I'm 34, I've seen things through life that shocked me. I work for Social Services (children's rights not a social worker) where I've seen things that have made me angry. Sometimes in work and out I've got too wrapped in an argument to remember where my heart still lay, sometimes I've been the peacemaker to other people's anger.

I've seen mobs of protesters standing outside children's homes - protesting at the presence of the home while I've been inside watching and unable to stop what the protesters are doing to the kids hearts. Did they think those children didn't already know they were considered worthless? Well - hey, just in case a part of them thought they might be wanted - lets paint plackards saying we want them out.

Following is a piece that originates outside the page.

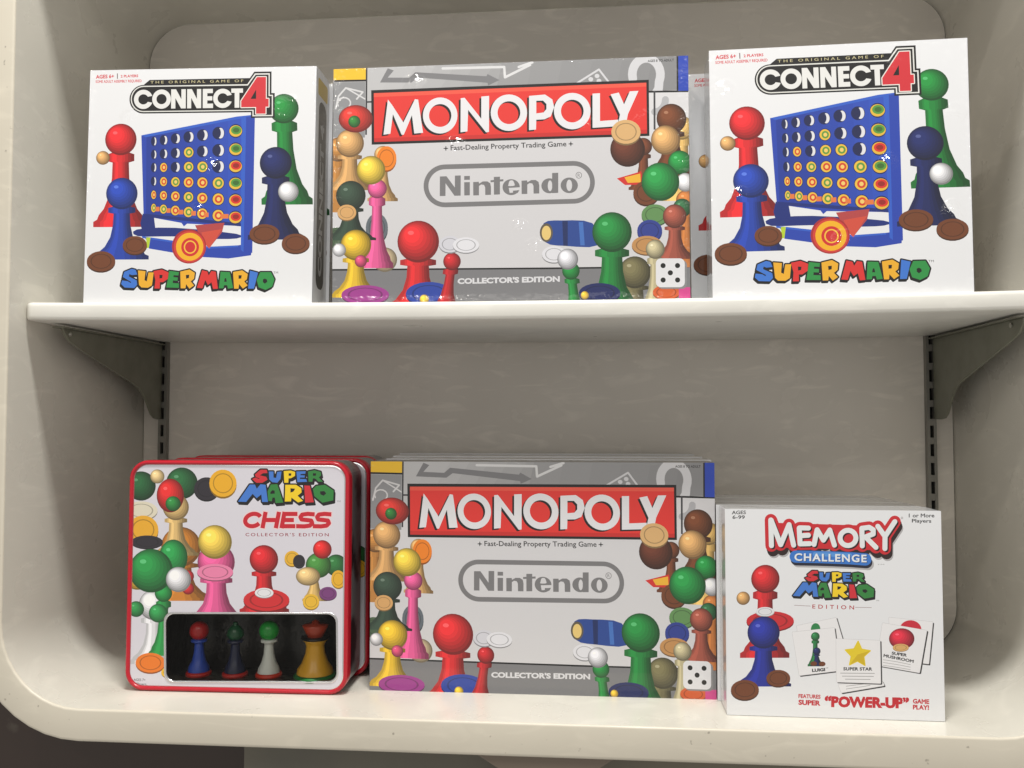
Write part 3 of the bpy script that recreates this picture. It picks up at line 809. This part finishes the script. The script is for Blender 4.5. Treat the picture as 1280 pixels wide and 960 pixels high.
cab = empty('display_cabinet', (0.016, 0, ZL-.036), 'off white display cabinet with a rounded recess holding all the boxes', 'cabinet')
def cabpart(o, parent=cab):
    o.parent = parent
    if parent is cab: o.location = (-.016, 0, -(ZL-.036))
    return o
FI = dict(x0=-.557, x1=.592, z0=ZL, z1=.505, r=.092)
BI = dict(x0=-.570, x1=.589, z0=ZL, z1=.461, r=.060)
def lerp(t): return ring(**{k: FI[k]+(BI[k]-FI[k])*t for k in FI})
v, f = loft([(lerp(t), -.0265+(.303+.0265)*t) for t in (0, .1, .25, .4, .55, .7, .85, 1)], True)
cabpart(mesh_obj('recess_lining', v, f, [MAT_WHITE], smooth=True))
def grow(d): return ring(FI['x0']-d, FI['x1']+d, FI['z0']-d, FI['z1']+d, FI['r']+d)
rr = [(grow(.0025*(1-math.cos(R(a)))), -.0265-.0025*math.sin(R(a))) for a in (0, 22, 45, 68, 90)]
rr += [(grow(.0355-.004+.004*math.sin(R(a))), -.029+.004*(1-math.cos(R(a)))) for a in (0, 22, 45, 68, 90)]
rr += [(grow(.0355), .06)]
v, f = loft(rr)
cabpart(mesh_obj('front_rim', v, f, [MAT_RIM], smooth=True))
inner = ring(BI['x0']+.0016, BI['x1']-.0016, BI['z0']+.0016, BI['z1']-.0016, BI['r'])
v = [(a, .3, b) for a, b in inner]+[(a, .306, b) for a, b in inner]; n = len(inner)
f = [tuple(range(n))[::-1]]+[(i, (i+1) % n, n+(i+1) % n, n+i) for i in range(n)]
bk = cabpart(mesh_obj('back_panel', v, f, [MAT_BACK]))
v = [(a, .3062, b) for a, b in ring(BI['x0']-.01, BI['x1']+.01, BI['z0']-.01, BI['z1']+.01, BI['r'])]
cabpart(mesh_obj('panel_seam', v, [tuple(range(n))[::-1]], [MAT_GAP]))

def upright(x):
    z0, z1 = ZL+.004, .20; w, y0, y1 = .0062, .2905, .2995
    parts = [box_geo(x-w, x-.0024, y0, y1, z0, z1), box_geo(x+.0024, x+w, y0, y1, z0, z1)]
    z = z0
    while z < z1-.012:
        parts.append(box_geo(x-.0024, x+.0024, y0+.0003, y1-.001, z, z+.0090)); z += .0254
    v, f = join_geo(parts)
    u = cabpart(mesh_obj('upright', v, f, [MAT_STEEL]))
    v, f = box_geo(x-.0026, x+.0026, .2975, .2985, z0, z1)
    b = mesh_obj('slot_backing', v, f, [plain('slot_dark', (10, 10, 10), .9)], u)
    return u
upright(-.5355); upright(.5565)

# the shelf, sagging a little
sh = empty('display_shelf', (.016, .15, 0), 'long white shelf board across the cabinet, carrying the upper row of boxes', 'shelf')
def shelf():
    x0, x1, t, yb, r = -.5585, .5905, .0205, .294, .010
    prof = [(yb, -t), (yb, 0)]
    fr = [(.005*(1-math.sin(R(a))), -.005+.005*math.cos(R(a))) for a in (0, 30, 60, 90)]
    fr += [(.004*(1-math.sin(R(a))), -t+.004-.004*math.cos(R(a))) for a in (90, 60, 30, 0)]
    prof += fr
    xs = [x0+d for d in (0, .0004, .001, .0025, .005, .0075, .010)]+[x0+.010+(x1-x0-.020)*i/22 for i in range(1, 22)]+[x1-d for d in (.010, .0075, .005, .0025, .001, .0004, 0)]
    V, F = [], []
    for x in xs:
        d = min(x-x0, x1-x); off = 0 if d >= r else r-math.sqrt(max(0, r*r-(r-d)**2))
        for y, z in prof: V.append((x-.016, (y+off if y < .1 else y)-.15, z+SHZ(x)))
    n = len(prof)
    for k in range(len(xs)-1):
        for i in range(n):
            j = (i+1) % n; F.append((k*n+i, (k+1)*n+i, (k+1)*n+j, k*n+j))
    F += [tuple(range(n)), tuple(range((len(xs)-1)*n, len(xs)*n))[::-1]]
    o = mesh_obj('board', V, F, [MAT_SHELF], sh, smooth=True)
    m = o.modifiers.new('edges', 'EDGE_SPLIT'); m.split_angle = R(40)
    return o
shelf()

def bracket(x, label):
    b = empty('shelf_bracket', (x, .285, -.08), label, 'bracket', 'brackets under the shelf')
    pr = [(.031,-.0262),(.034,-.033),(.044,-.042),(.068,-.0505),(.132,-.069),(.195,-.087),(.212,-.093),(.225,-.103),(.236,-.117),(.245,-.1285),(.254,-.134),(.266,-.1355),(.289,-.1355),(.289,-.0262)]
    if x < 0: pr = [((y+.9663)*1.014-.9663, min(-.0262, -.1368+(z+.1368)*1.014)) for y, z in pr]; pr = [(min(y, .291), z) for y, z in pr]
    n = len(pr); V = [(s*.0016, y-.285, z+.08) for s in (-1, 1) for y, z in pr]
    F = [tuple(range(n)), tuple(range(n, 2*n))[::-1]]+[(i, n+i, n+(i+1) % n, (i+1) % n) for i in range(n)]
    bevel(mesh_obj('plate', V, F, [MAT_METAL], b), .0006, 2)
    v, f = box_geo(-.007, .007, .036-.285, .289-.285, -.0262+.08, -.0247+.08)
    mesh_obj('flange', v, f, [MAT_METAL], b)
    V, F = lathe([(0, 0), (.0028, 0), (.0028, .0012), (.0016, .002), (0, .002)], 12)
    s = mesh_obj('screw', [(p[2], p[0], p[1]) for p in V], F, [plain('screw_head', (190, 188, 180), .3, .8)], b)
    s.location = (.0016 if x < 0 else -.0036, .058-.285, -.032+.08)
    return b

def lathe(prof, n=28):
    V, F = [], []
    for r, z in prof:
        for i in range(n): a = 2*math.pi*i/n; V.append((r*math.cos(a), r*math.sin(a), z))
    for k in range(len(prof)-1):
        for i in range(n):
            j = (i+1) % n; F.append((k*n+i, k*n+j, (k+1)*n+j, (k+1)*n+i))
    return V, F
bracket(-.5388, 'grey metal bracket under the left end of the white shelf')
bracket(.5606, 'grey metal bracket under the right end of the white shelf')

# what shows below the cabinet
v, f = join_geo([box_geo(-.30, 1.2, .03, .05, -1.1, ZL-.0375)])
o = mesh_obj('wall_below', v, f, [plain('dim_wall', (122, 116, 102), .7, noise=(3, (100, 98, 90), .4, .7))]); tag(o, kind='structure')
v, f = box_geo(-1.6, -.302, .07, .09, -1.1, ZL-.003)
v2, f2 = box_geo(-1.6, -.574, .07, .09, ZL-.003, .9)
v, f = join_geo([(v, f), (v2, f2)])
o = mesh_obj('wall_behind', v, f, [plain('dark_glossy_wall', (56, 44, 38), .3, noise=(9, (96, 90, 80), .54, .62))]); tag(o, kind='structure')
hb = empty('hanging_bracket', (.04, .02, ZL-.036), 'small brown tapered bracket below the cabinet rim, near the bottom edge', 'bracket')
pr = [(-.075, 0), (.085, 0), (.055, -.020), (.022, -.034), (.018, -.075), (-.012, -.075), (-.016, -.034), (-.042, -.020)]
n = len(pr); V = [(x, y, z-.001) for y in (-.03, .008) for x, z in pr]
F = [tuple(range(n))[::-1], tuple(range(n, 2*n))]+[(i, (i+1) % n, n+(i+1) % n, n+i) for i in range(n)]
bevel(mesh_obj('bracket_body', V, F, [plain('brown_plastic', (122, 110, 98), .5)], hb), .002)

# ------------------------------------------------------------------ boxes
def pose(o, fit, z):
    o.rotation_mode = 'YXZ'
    o.location = (fit[0], fit[1], z); o.rotation_euler = (-fit[3], -fit[4], fit[2])
    return o

def carton(parent, W, H, D, c_side, c_front=WHITE):
    v, f = box_geo(-W/2, W/2, 0, D, 0, H)
    o = mesh_obj('carton', v, f, [ink(c_front), ink(c_side)], parent, [1, 1, 0, 1, 1, 1], uvs=[(.5, .5)]*8)
    return bevel(o, .0009, 2)

SQ = 'square white game boxes on the upper shelf'
cl = empty('game_box', (0, 0, 0), 'leftmost white square game box on the upper shelf, picturing a blue disc rack', 'game box', SQ)
W, H = FACE['cl'][1], FACE['cl'][2]+FACE['cl'][3]
carton(cl, W, H, .05, (214, 214, 216))
cover_grid().build(cl)
sd = Cover(.05, H); sd.add([[(0, 0), (.05, 0), (.05, H), (0, H)]], (206, 206, 208), 'side_print')
sd.add([rrect(.010, .02, .040, H-.035, .012)], (26, 26, 28), 'side_print')
sd.add([rrect(.006, H-.030, .044, H-.010, .003)], (190, 160, 60), 'side_print')
sd.add([np.array(c) for c in text('CONNECT 4', (.032, .035), (.032, H-.06), (.018, .035), 1, .05)], (150, 150, 152), 'side_print')
o = sd.build(cl)['side_print']; o.rotation_euler = (0, 0, R(90)); o.location = (W/2+.0006, 0, 0)
pose(cl, (-.3566, .0134, .0151, -.0012, -.0119), -.0026)
c = copy_tree(cl); pose(c, (-.3535, .0680, .012, 0, -.0119), -.0026)
c['label'] = 'white game box hidden behind the leftmost square box, only its dark side showing'
cr = copy_tree(cl); pose(cr, (.3636, .0107, -.0157, -.0022, .0065), -.0040)
cr['label'] = 'rightmost white square game box on the upper shelf, picturing a blue disc rack'
c = copy_tree(cl); pose(c, (.3480, .0760, -.010, 0, .0065), -.0043)
c['label'] = 'sliver of a white box between the silver box and the rightmost white box'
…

Until yesterday I thought I'd felt the depths of anger, until yesterday I still couldn't understand how someone can murder. I don't want to say why but it wasn't about SR or alcohol, but yesterday I could have easily been the one to hit (if that had been possible) and I don't think I could have stopped. I never intended that emotion to spill over here or anywhere else, I didn't want anyone else to get hurt by it and didn't intend to let that happen. I've never felt rage like that and I'm sure that experiencing it has something to teach me. I still feel angry but I don't want to give into that depth of emotion again.

It did spill over here and whether people were hurt or not my behaviour is my responsibility and I didn't act in a way I believe is fair or right. Each person has their own heart and their own morals, I'm not saying mine are any better than anyone elses but it's mine that I have to live by. The bottom line is that I am sorry and relieved to be welcomed back.